Given task
Copy each line that holds "scene".

Stored data
########################################
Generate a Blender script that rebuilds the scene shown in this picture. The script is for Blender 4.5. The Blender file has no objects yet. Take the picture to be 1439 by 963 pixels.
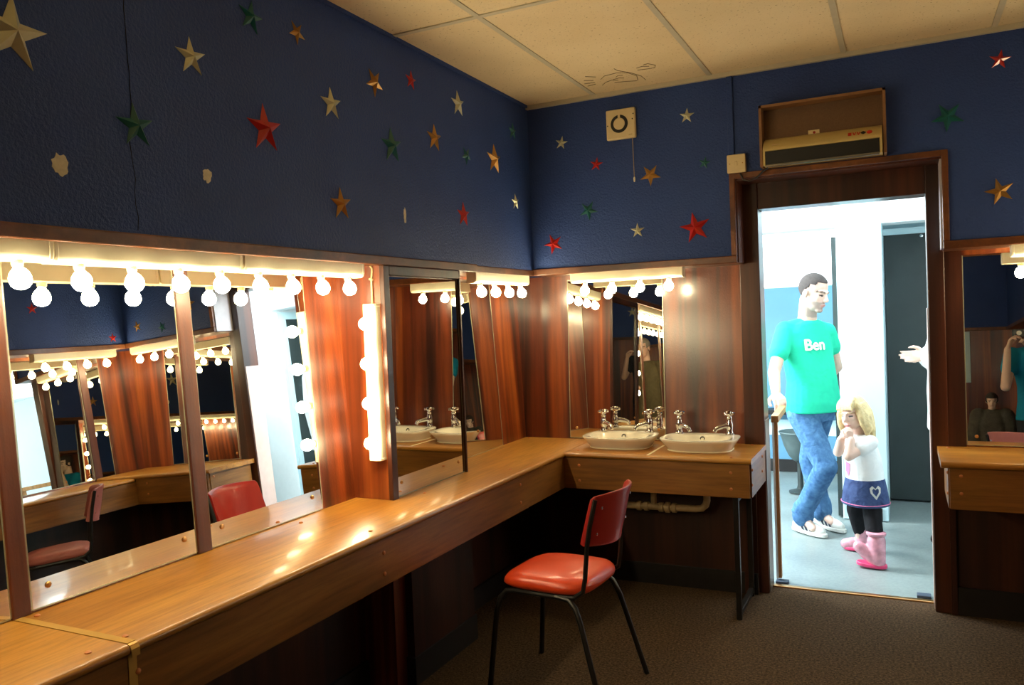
import bpy, math, random
from mathutils import Vector, Matrix, Quaternion
random.seed(7)
scene = bpy.context.scene
col = scene.collection
PI = math.pi
R = math.radians

# ------------------------------------------------------------------ helpers
class MB:
    """collects vertices and faces; build() links them as ONE mesh object"""
    def __init__(self):
        self.v = []; self.f = []; self.m = []
    def add(self, vs, fs, mi=0):
        n = len(self.v)
        self.v += [tuple(p) for p in vs]
        for f in fs:
            self.f.append(tuple(i + n for i in f)); self.m.append(mi)
        return self
    def box(self, x0, y0, z0, x1, y1, z1, mi=0):
        vs = [(x0,y0,z0),(x1,y0,z0),(x1,y1,z0),(x0,y1,z0),(x0,y0,z1),(x1,y0,z1),(x1,y1,z1),(x0,y1,z1)]
        return self.hexa(vs, mi)
    def hexa(self, vs, mi=0):
        return self.add(vs, [(0,3,2,1),(4,5,6,7),(0,1,5,4),(1,2,6,5),(2,3,7,6),(3,0,4,7)], mi)
    def prism(self, poly, axis, a, b, mi=0):
        """poly: 2D points, extruded along axis 0/1/2 from a to b"""
        def P(u, v, w):
            return {0:(w,u,v), 1:(u,w,v), 2:(u,v,w)}[axis]
        n = len(poly)
        vs = [P(u,v,a) for u,v in poly] + [P(u,v,b) for u,v in poly]
        fs = [tuple(range(n))[::-1], tuple(range(n, 2*n))]
        for i in range(n):
            j = (i+1) % n
            fs.append((i, j, n+j, n+i))
        return self.add(vs, fs, mi)
    def tube(self, pts, r, seg=10, mi=0, caps=True):
        pts = [Vector(p) for p in pts]
        rs = r if isinstance(r, (list, tuple)) else [r]*len(pts)
        rings = []
        prev = None
        for i, p in enumerate(pts):
            if i == 0: t = pts[1]-pts[0]
            elif i == len(pts)-1: t = pts[-1]-pts[-2]
            else: t = (pts[i+1]-p).normalized() + (p-pts[i-1]).normalized()
            t.normalize()
            if prev is None:
                a = Vector((0,0,1)) if abs(t.z) < .9 else Vector((1,0,0))
                u = t.cross(a).normalized()
            else:
                u = (prev - t*prev.dot(t)).normalized()
            prev = u
            w = t.cross(u)
            rings.append([p + (u*math.cos(2*PI*k/seg) + w*math.sin(2*PI*k/seg))*rs[i] for k in range(seg)])
        vs = [q for ring in rings for q in ring]
        fs = []
        for i in range(len(rings)-1):
            for k in range(seg):
                k2 = (k+1) % seg
                fs.append((i*seg+k, i*seg+k2, (i+1)*seg+k2, (i+1)*seg+k))
        if caps:
            fs.append(tuple(range(seg))[::-1]); fs.append(tuple((len(rings)-1)*seg+k for k in range(seg)))
        return self.add(vs, fs, mi)
    def lathe(self, prof, loc=(0,0,0), axis=Vector((0,0,1)), seg=20, mi=0):
        """prof: list of (radius, height) along axis"""
        axis = Vector(axis).normalized()
        a = Vector((1,0,0)) if abs(axis.x) < .9 else Vector((0,1,0))
        u = axis.cross(a).normalized(); w = axis.cross(u)
        loc = Vector(loc); vs = []; fs = []
        for r, h in prof:
            for k in range(seg):
                c, s = math.cos(2*PI*k/seg), math.sin(2*PI*k/seg)
                vs.append(loc + axis*h + (u*c + w*s)*max(r, 1e-5))
        for i in range(len(prof)-1):
            for k in range(seg):
                k2 = (k+1) % seg
                fs.append((i*seg+k, i*seg+k2, (i+1)*seg+k2, (i+1)*seg+k))
        fs.append(tuple(range(seg))[::-1]); fs.append(tuple((len(prof)-1)*seg+k for k in range(seg)))
        return self.add(vs, fs, mi)
    def ball(self, c, r, seg=20, rings=12, scale=(1,1,1), mi=0):
        c = Vector(c); vs = []; fs = []
        for i in range(rings+1):
            th = PI*i/rings
            for k in range(seg):
                ph = 2*PI*k/seg
                vs.append(c + Vector((math.sin(th)*math.cos(ph)*scale[0], math.sin(th)*math.sin(ph)*scale[1], math.cos(th)*scale[2]))*r)
        for i in range(rings):
            for k in range(seg):
                k2 = (k+1) % seg
                fs.append((i*seg+k, (i+1)*seg+k, (i+1)*seg+k2, i*seg+k2))
        return self.add(vs, fs, mi)
    def build(self, name, mat, parent=None, bevel=0, smooth=True, seg=2, world=True, angle=35):
        me = bpy.data.meshes.new(name)
        off = parent_world(parent) if (parent is not None and world) else Vector((0,0,0))
        me.from_pydata([Vector(p)-off for p in self.v], [], self.f)
        mats = mat if isinstance(mat, (list, tuple)) else [mat]
        for m in mats: me.materials.append(m)
        if len(mats) > 1: me.polygons.foreach_set('material_index', self.m)
        me.validate()
        fix_normals(me)
        if smooth:
            me.polygons.foreach_set('use_smooth', [True]*len(me.polygons))
            me.set_sharp_from_angle(angle=R(angle))
        o = bpy.data.objects.new(name, me)
        col.objects.link(o)
        if parent is not None: o.parent = parent
        if bevel:
            b = o.modifiers.new('edge', 'BEVEL'); b.width = bevel; b.segments = seg; b.limit_method = 'ANGLE'; b.angle_limit = R(40)
            b.harden_normals = False
        return o

def parent_world(o):
    p = Vector((0,0,0))
    while o is not None:
        p = p + o.location; o = o.parent
    return p

def fix_normals(me):
    import bmesh
    bm = bmesh.new(); bm.from_mesh(me)
    bmesh.ops.remove_doubles(bm, verts=bm.verts, dist=1e-6)
    bmesh.ops.recalc_face_normals(bm, faces=bm.faces)
    bm.to_mesh(me); bm.free()

def tag(o, label=None, cat=None, group=None, kind=None):
    if label: o['label'] = label
    if cat: o['category'] = cat
    if group: o['group'] = group
    if kind: o['kind'] = kind
    return o

def thing(name, label, cat, loc=(0,0,0), group=None):
    o = bpy.data.objects.new(name, None); o.empty_display_size = .05
    col.objects.link(o); o.location = loc
    return tag(o, label, cat, group)

def struct(o, label=None):
    o['kind'] = 'structure'
    if label: o['label'] = label
    return o

def copy_tree(o, parent=None):
    c = o.copy(); col.objects.link(c)
    if parent is not None: c.parent = parent
    for ch in list(o.children): copy_tree(ch, c)
    return c

# ------------------------------------------------------------------ materials
def new_mat(name):
    m = bpy.data.materials.new(name); m.use_nodes = True
    nt = m.node_tree
    b = nt.nodes['Principled BSDF']
    return m, nt, b
def lk(nt, a, b): nt.links.new(a, b)
def srgb(r, g, b):
    f = lambda c: (c/255/12.92) if c/255 <= .04045 else ((c/255+.055)/1.055)**2.4
    return (f(r), f(g), f(b), 1)
def ramp(nt, fac, stops):
    n = nt.nodes.new('ShaderNodeValToRGB')
    while len(n.color_ramp.elements) < len(stops): n.color_ramp.elements.new(.5)
    for e, (p, c) in zip(n.color_ramp.elements, stops):
        e.position = p; e.color = c
    lk(nt, fac, n.inputs[0]); return n.outputs[0]
def noise(nt, vec, scale, detail=4, rough=.55, dist=0):
    n = nt.nodes.new('ShaderNodeTexNoise'); n.inputs['Scale'].default_value = scale
    n.inputs['Detail'].default_value = detail; n.inputs['Roughness'].default_value = rough
    n.inputs['Distortion'].default_value = dist
    if vec is not None: lk(nt, vec, n.inputs['Vector'])
    return n.outputs['Fac']
def objcoord(nt, scale=(1,1,1), loc=(0,0,0)):
    t = nt.nodes.new('ShaderNodeTexCoord'); mp = nt.nodes.new('ShaderNodeMapping')
    mp.inputs['Scale'].default_value = scale; mp.inputs['Location'].default_value = loc
    lk(nt, t.outputs['Object'], mp.inputs['Vector']); return mp.outputs['Vector']
def mixc(nt, fac, a, b, mode='MIX'):
    n = nt.nodes.new('ShaderNodeMix'); n.data_type = 'RGBA'; n.blend_type = mode
    for sock, val in ((n.inputs[0], fac), (n.inputs[6], a), (n.inputs[7], b)):
        if hasattr(val, 'is_linked') or hasattr(val, 'node'): lk(nt, val, sock)
        else: sock.default_value = val
    return n.outputs[2]
def bump(nt, b, h, strength=.2, dist=.01):
    n = nt.nodes.new('ShaderNodeBump'); n.inputs['Strength'].default_value = strength
    n.inputs['Distance'].default_value = dist
    lk(nt, h, n.inputs['Height']); lk(nt, n.outputs[0], b.inputs['Normal'])

def plain(name, c, rough=.5, metal=0, coat=0, var=.08, vs=20, bumps=0, spec=.5):
    m, nt, b = new_mat(name)
    v = objcoord(nt)
    n = noise(nt, v, vs, 3)
    d = tuple(max(0, x*(1-var)) for x in c[:3]) + (1,)
    l = tuple(min(1, x*(1+var)) for x in c[:3]) + (1,)
    lk(nt, ramp(nt, n, [(.3, d), (.7, l)]), b.inputs['Base Color'])
    b.inputs['Roughness'].default_value = rough; b.inputs['Metallic'].default_value = metal
    b.inputs['Coat Weight'].default_value = coat; b.inputs['Coat Roughness'].default_value = .1
    b.inputs['Specular IOR Level'].default_value = spec
    if bumps: bump(nt, b, noise(nt, v, vs*4, 4), bumps)
    return m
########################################
Correct output
Generate a Blender script that rebuilds the scene shown in this picture. The script is for Blender 4.5. The Blender file has no objects yet. Take the picture to be 1439 by 963 pixels.
scene = bpy.context.scene
col = scene.collection